[SHORT TASK] Starting with the first line of the data below, copy each line up to and including the one containing "leaf_thing(True,'gate_leaf',LD,'tall black wrought". Pictures stay out.

[DATA EXTRACT]
○ ○ ○ ○ ○ ○ ○

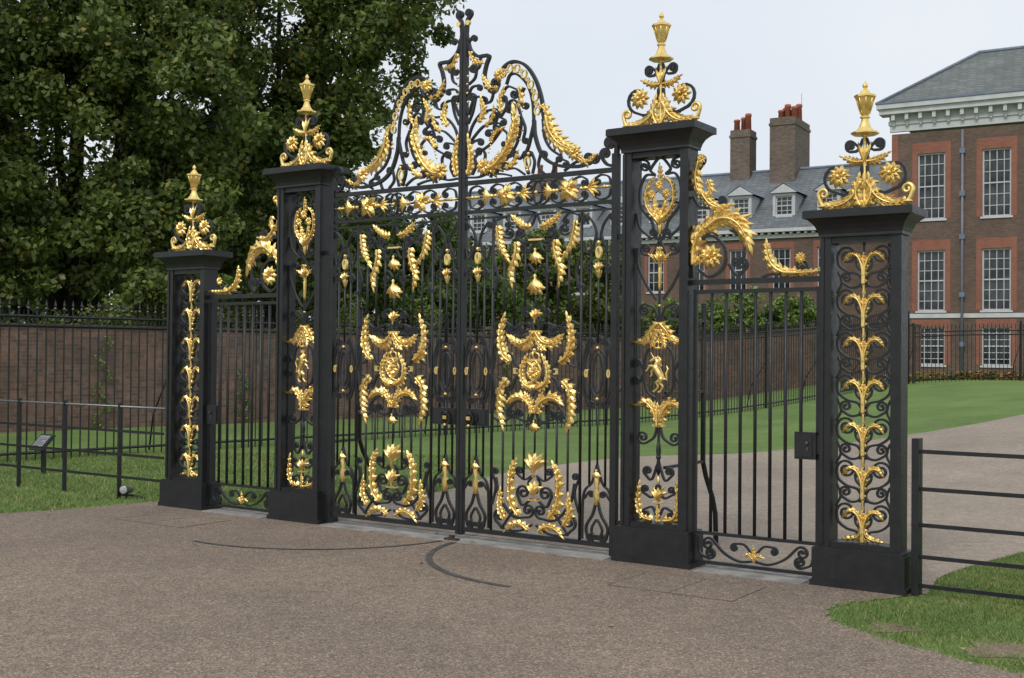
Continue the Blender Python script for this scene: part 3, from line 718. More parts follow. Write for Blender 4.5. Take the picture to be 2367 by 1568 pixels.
    og.acanthus([(0.46,3.27),(0.54,3.30),(0.60,3.40)],0.028,4,tg)
    og.acanthus([(0.25,3.66),(0.32,3.72),(0.34,3.82)],0.026,4,tg)
    arc=catmull([(0.44,4.10),(0.53,4.13),(0.62,4.10),(0.71,3.99),(0.775,3.85),(0.80,3.70)],5)
    og.begin('gilded_chain')
    for i in range(0,len(arc)-1,2):
        c=arc[i]; og.ring(c,0.026 if i%4==0 else 0.014,0.034 if i%4==0 else 0.014,0.010,0.02,tg,12)
    og.end(); og.begin('gilded_chain')
    og.ring((0.70,3.30),0.028,0.045,0.012,0.02,tg,14); og.ball(0.70,tg,3.23,0.018); og.ball(0.71,tg,3.37,0.018); og.end()
    og.begin('gilded_bead_string')
    for z in(4.20,4.12,4.05,3.97,3.89): og.ball(0.07+0.02*math.sin(z*9),tg,z,0.012)
    og.end(); og.begin('gilded_bead_string')
    for k in range(9): og.ball(0.62-0.05*math.sin(k*0.5),tg,3.5+0.035*k,0.009)
    og.end(); og.begin('gilded_bead_string')
    for k in range(8): og.ball(0.29+0.01*k,tg,3.42+0.035*k*(1-0.05*k),0.009)
    og.end()
    og.disc((0.05,4.60),0.024,0.03,-0.015)
    D['overthrow_scrollwork']=(o,IRON); D['gilded_boss']=(og,GOLD)
    return D
def leaf_thing(mirror,name,D,label):
    sg=-1 if mirror else 1
    e=gempty(name,sg*1.585,GT,label,'gate leaf',group='pair of wrought iron gate leaves')
    for k,(mb,mat) in D.items():
        if mb.pieces: mb.split(k,mat,e,off=(1.585,0,0),mirror=mirror)
        else: mb.obj(k,mat,e,off=(1.585,0,0),mirror=mirror)
    return e
LD=build_leaf()
leaf_thing(False,'gate_leaf',LD,'tall black wrought iron gate leaf with gilded leaves, closed')
leaf_thing(True,'gate_leaf',LD,'tall black wrought iron gate leaf with gilded leaves, closed')

# ---------------------------------------------------------------- pedestrian gates and side overthrows
def build_side():
    fr=MB()
    fr.box(2.262,2.292,-0.016,0.016,0.05,2.17); fr.box(3.25,3.282,-0.016,0.016,0.05,2.17)
    fr.box(2.2925,3.2495,-0.014,0.014,2.135,2.165); fr.box(2.2925,3.2495,-0.014,0.014,0.27,0.295)
    fr.box(2.2925,3.2495,-0.014,0.014,0.045,0.07)
    br=MB()
    for k in range(7):
        s=2.2925+0.9575*(k+1)/8; br.tube([(s,0,0.295),(s,0,2.135)],0.0140,6)
    sc=MB(); g=MB(); c=2.77
    for q in(1,-1):
        X=lambda P:[(c+q*a,z) for a,z in P]
        sc.scroll(X([(0.01,0.10),(0.12,0.09),(0.24,0.14),(0.34,0.235)]),0.05,-q,1.3,w=0.018,d=0.024)
        sc.scroll(X([(0.46,0.26),(0.45,0.13),(0.38,0.09)]),0.045,-q,1.6,w=0.018,d=0.024)
        sc.scroll(X([(0.02,0.16),(0.08,0.22),(0.16,0.22)]),0.03,-q,1.4,w=0.016,d=0.02)
        g.acanthus(X([(0.005,0.12),(0.035,0.15),(0.075,0.14)]),0.016,3,-0.015)
    g.acanthus([(c,0.10),(c,0.21)],0.018,4,-0.018)
    g.pieces=[]
    lk=MB(); lk.box(3.10,3.262,-0.05,-0.0165,0.90,1.10); lk.box(3.115,3.235,-0.058,-0.0505,0.92,1.08); lk.box(3.262,3.30,-0.035,0.03,0.94,1.08)
    kn=MB(); kn.ball(3.20,-0.068,1.02,0.013); kn.box(3.194,3.206,-0.062,-0.0585,0.965,0.99)
    o=MB(); og=MB(); t=0; tg=-0.018
    o.box(2.236,3.304,-0.02,0.02,2.205,2.245)
    o.scroll([(2.25,2.26),(2.24,2.45),(2.30,2.56),(2.42,2.58),(2.52,2.48),(2.51,2.34),(2.40,2.265),(2.30,2.32)],None,w=0.022,d=0.028)
    o.scroll([(2.55,2.36),(2.62,2.27),(2.69,2.32)],0.050,1,1.4,w=0.020,d=0.026)
    o.scroll([(2.245,2.9),(2.30,2.82),(2.40,2.80),(2.50,2.82)],0.035,1,1.3,w=0.02,d=0.024)
    o.scroll([(2.245,2.95),(2.28,3.08),(2.34,3.16)],0.04,1,1.3,w=0.02,d=0.024)
    o.scroll([(2.82,2.25),(2.90,2.27),(3.02,2.265),(3.13,2.27)],0.055,1,1.2,w=0.02,d=0.024)
    o.scroll([(2.56,2.62),(2.66,2.56),(2.68,2.44),(2.64,2.36)],0.035,-1,1.3,w=0.018,d=0.024)
    og.rosette((2.40,2.42),0.105,tg)
    og.acanthus([(2.255,2.36),(2.26,2.50),(2.31,2.61),(2.41,2.68)],0.072,7,tg,rib=0.018)
    og.acanthus([(2.36,2.64),(2.47,2.71),(2.58,2.70),(2.67,2.62),(2.72,2.49)],0.080,9,tg-0.006,rib=0.017)
    og.acanthus([(2.30,3.17),(2.275,3.06),(2.29,2.96),(2.34,2.89)],0.042,7,tg,rib=0.012)
    og.acanthus([(2.33,2.92),(2.39,2.84),(2.47,2.80),(2.57,2.81)],0.042,6,tg,rib=0.011)
    og.rosette((2.32,3.185),0.045,tg)
    og.acanthus([(2.38,3.02),(2.40,2.95),(2.37,2.88)],0.034,5,tg)
    og.acanthus([(3.10,2.275),(2.99,2.285),(2.91,2.34),(2.87,2.42),(2.86,2.50)],0.044,8,tg,rib=0.015)
    og.acanthus([(3.02,2.28),(3.14,2.275),(3.28,2.285)],0.030,7,tg,rib=0.012)
    og.rosette((3.13,2.385),0.045,tg)
    og.tube([(3.13,0,2.27),(3.13,0,2.36)],0.009,5)
    return (fr,br,sc,g,lk,kn),(o,og)
(A,B)=build_side()
for mir in(False,True):
    sg=-1 if mir else 1
    e=gempty('pedestrian_gate',sg*2.27,GT,'narrow black iron side gate with plain bars and lock box, closed','side gate',group='side gates of the gateway')
    for mb,n,mt in zip(A,('frame','vertical_bars','bottom_scrollwork','gilded_sprig','lock_box','knob'),(IRON,IRON,IRON,GOLD,IRON,STEEL)):
        mb.obj(n,mt,e,off=(2.27,0,0),mirror=mir)
    e=gempty('side_overthrow',sg*2.77,GT,'gilded acanthus scroll cresting above the side gate','gate cresting',group='side crestings of the gateway')
    B[0].obj('scrollwork',IRON,e,off=(2.77,0,0),mirror=mir)
    B[1].split('gilded_stem',GOLD,e,off=(2.77,0,0),mirror=mir)
    e=gempty('back_stay',sg*1.95,SD+0.02,'black iron back stay bracing the tall pier','iron stay',group='stays behind the tall piers')
    st=MB(); st.tube([(0,0.72,2.10),(0,0.72,0.75),(0,0.78,0.62),(0,0.92,0.42),(0,0.98,0.28),(0,1.0,0.0)],0.024,6)
    st.obj('upright',IRON,e)
    for z in(0.75,1.35,1.95):
        tk=MB(); tk.box(-0.014,0.014,0.0,0.70,z-0.012,z+0.012); tk.obj('tie_bar',IRON,e)
e=gempty('gate_stop',0,-0.05,'small rusty iron stop at foot of the gates','gate stop')
m=MB(); m.box(-0.07,0.07,-0.025,0.025,0.006,0.03); m.box(-0.02,0.02,-0.02,0.02,0.03,0.055); m.obj('stop_block',RUST,e)

# ---------------------------------------------------------------- ground
def mk(name,v,f,mat,kind='structure',label=None,cat=None):
    me=bpy.data.meshes.new(name); me.from_pydata(v,[],f); me.update(); me.materials.append(mat)
    o=bpy.data.objects.new(name,me); COL.objects.link(o); o['kind']=kind
    o['label']=label or name; o['category']=cat or name; return o
xs=[-600,-300,-150,-80,-50]+[-35+0.5*i for i in range(171)]+[60,90,150,300,600]
ys=[-300,-100,-40,-20]+[-12+0.5*i for i in range(165)]+[80,100,150,300,600,900]
V=[(x,y,gh(x,y)) for y in ys for x in xs]; nx=len(xs)
F=[(j*nx+i,j*nx+i+1,(j+1)*nx+i+1,(j+1)*nx+i) for j in range(len(ys)-1) for i in range(nx-1)]
mk('ground',V,F,GRASS,label='mown green lawn rising gently toward the palace',cat='lawn')
fore=[GW(-4.0,0.32)]+catmull([(-3.95,12.74),(-5.1,11.78),(-7.5,10.2),(-12,7.5),(-20,4)],8)+[(-20,-10),(16,-10)]+catmull([(9,0.6),(4.5,4.4),(2.85,5.95),(2.35,6.62),(2.12,7.05),(2.02,7.4),(2.12,7.7),(2.55,8.0),(2.95,8.2)],12)+[GW(4.0,0.32)]
rng=random.Random(3)
fore=[(x+rng.uniform(-0.03,0.03),y+rng.uniform(-0.03,0.03)) for x,y in fore]
mk('forecourt',[(x,y,0.005) for x,y in fore],[tuple(range(len(fore)))],GRAVEL,label='brown bound gravel forecourt before the gates',cat='gravel')
Lp=catmull([GW(-2.3,0.325),(-1.6,12.7),(-0.7,14.3),(0.0,16.4),(1.87,18.9),(3.75,19.7),(5.7,20.8),(7.7,22),(10.2,23.8),(16,29),(24,38)],8)
Rp=catmull([GW(4.0,0.325),(3.35,8.95),(4.4,10.0),(5.4,10.9),(6.5,12),(7.8,13.1),(9,14.2),(13,18),(16,21),(20,25),(29,34)],8)
V=[];K=24
for a,b in zip(Lp,Rp):
    for k in range(K+1):
        x=a[0]+(b[0]-a[0])*k/K; y=a[1]+(b[1]-a[1])*k/K; V.append((x,y,gh(x,y)+0.006))
F=[(i*(K+1)+k,i*(K+1)+k+1,(i+1)*(K+1)+k+1,(i+1)*(K+1)+k) for i in range(len(Lp)-1) for k in range(K)]
mk('path',V,F,PATHM,label='pale gravel drive curving up beyond the gates',cat='path')
def gslab(name,s0,s1,t0,t1,z0,z1,mat,label,cat,kind='structure'):
    V=[(*GW(s,t),z) for z in(z0,z1) for s,t in((s0,t0),(s1,t0),(s1,t1),(s0,t1))]
    return mk(name,V,[(0,3,2,1),(4,5,6,7),(0,1,5,4),(1,2,6,5),(2,3,7,6),(3,0,4,7)],mat,kind,label,cat)
for s0,s1 in((-3.2,-2.34),(-1.56,1.56),(2.34,3.2)):
    n=max(1,round((s1-s0)/0.8))
    for k in range(n):
        a=s0+(s1-s0)*k/n; b=s0+(s1-s0)*(k+1)/n
        gslab('threshold_slab',a+0.003,b-0.003,-0.10,0.26,0.0,0.012,SILL,'pale worn stone threshold slab under the gate','stone slab')
for sg in(1,-1):
    P=[]; A1=90 if sg>0 else 98
    for k in range(41):
        a=R(A1)*k/40
        P.append((sg*(1.56-1.5*math.cos(a)),GT-1.5*math.sin(a),a))
    V=[];n=len(P)
    hw=0.026 if sg>0 else 0.020
    for i,(s,t,a) in enumerate(P):
        cs=sg*-math.cos(a); sn=-math.sin(a)
        for w in(-hw,-hw*0.35,hw*0.35,hw):
            x,y=GW(s+cs*w,t+sn*w); V.append((x,y,0.0095 if abs(w)>0.015 else 0.0072))
    F=[(4*i+k,4*i+k+1,4*i+k+5,4*i+k+4) for i in range(n-1) for k in range(3)]
    o=mk('gate_track',V,F,STEEL,'structure','curved steel gate track set in the gravel','gate track')
    del o['kind']; o['group']='curved gate tracks'
for (x,y,w,h) in((1.27,8.38,0.95,0.62),(-3.3,11.45,0.95,0.62)):
    e=empty('access_cover',(x,y,0.005),-TH,'rectangular gravel filled access cover flush with the forecourt','drain cover',group='access covers in the forecourt')
    r=MB()
    for k in range(3):
        a=-w/2+w*k/2; r.box(a-0.003,a+0.003,-h/2,h/2,0.001,0.004)
    for yy in(-h/2,h/2):
        for k in range(2):
            r.box(-w/2+w*k/2+0.0035,-w/2+w*(k+1)/2-0.0035,yy-0.003,yy+0.003,0.001,0.004)
    r.obj('rim',COVER,e)
    p=MB()
    for k in range(2):
        p.box(-w/2+w*k/2+0.006,-w/2+w*(k+1)/2-0.006,-h/2+0.006,h/2-0.006,0.0005,0.003)
    p.obj('gravel_infill',GRAVEL,e)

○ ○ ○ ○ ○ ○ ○

[PROBLEM SOLUTION]
Continue the Blender Python script for this scene: part 3, from line 718. More parts follow. Write for Blender 4.5. Take the picture to be 2367 by 1568 pixels.
    og.acanthus([(0.46,3.27),(0.54,3.30),(0.60,3.40)],0.028,4,tg)
    og.acanthus([(0.25,3.66),(0.32,3.72),(0.34,3.82)],0.026,4,tg)
    arc=catmull([(0.44,4.10),(0.53,4.13),(0.62,4.10),(0.71,3.99),(0.775,3.85),(0.80,3.70)],5)
    og.begin('gilded_chain')
    for i in range(0,len(arc)-1,2):
        c=arc[i]; og.ring(c,0.026 if i%4==0 else 0.014,0.034 if i%4==0 else 0.014,0.010,0.02,tg,12)
    og.end(); og.begin('gilded_chain')
    og.ring((0.70,3.30),0.028,0.045,0.012,0.02,tg,14); og.ball(0.70,tg,3.23,0.018); og.ball(0.71,tg,3.37,0.018); og.end()
    og.begin('gilded_bead_string')
    for z in(4.20,4.12,4.05,3.97,3.89): og.ball(0.07+0.02*math.sin(z*9),tg,z,0.012)
    og.end(); og.begin('gilded_bead_string')
    for k in range(9): og.ball(0.62-0.05*math.sin(k*0.5),tg,3.5+0.035*k,0.009)
    og.end(); og.begin('gilded_bead_string')
    for k in range(8): og.ball(0.29+0.01*k,tg,3.42+0.035*k*(1-0.05*k),0.009)
    og.end()
    og.disc((0.05,4.60),0.024,0.03,-0.015)
    D['overthrow_scrollwork']=(o,IRON); D['gilded_boss']=(og,GOLD)
    return D
def leaf_thing(mirror,name,D,label):
    sg=-1 if mirror else 1
    e=gempty(name,sg*1.585,GT,label,'gate leaf',group='pair of wrought iron gate leaves')
    for k,(mb,mat) in D.items():
        if mb.pieces: mb.split(k,mat,e,off=(1.585,0,0),mirror=mirror)
        else: mb.obj(k,mat,e,off=(1.585,0,0),mirror=mirror)
    return e
LD=build_leaf()
leaf_thing(False,'gate_leaf',LD,'tall black wrought iron gate leaf with gilded leaves, closed')
leaf_thing(True,'gate_leaf',LD,'tall black wrought iron gate leaf with gilded leaves, closed')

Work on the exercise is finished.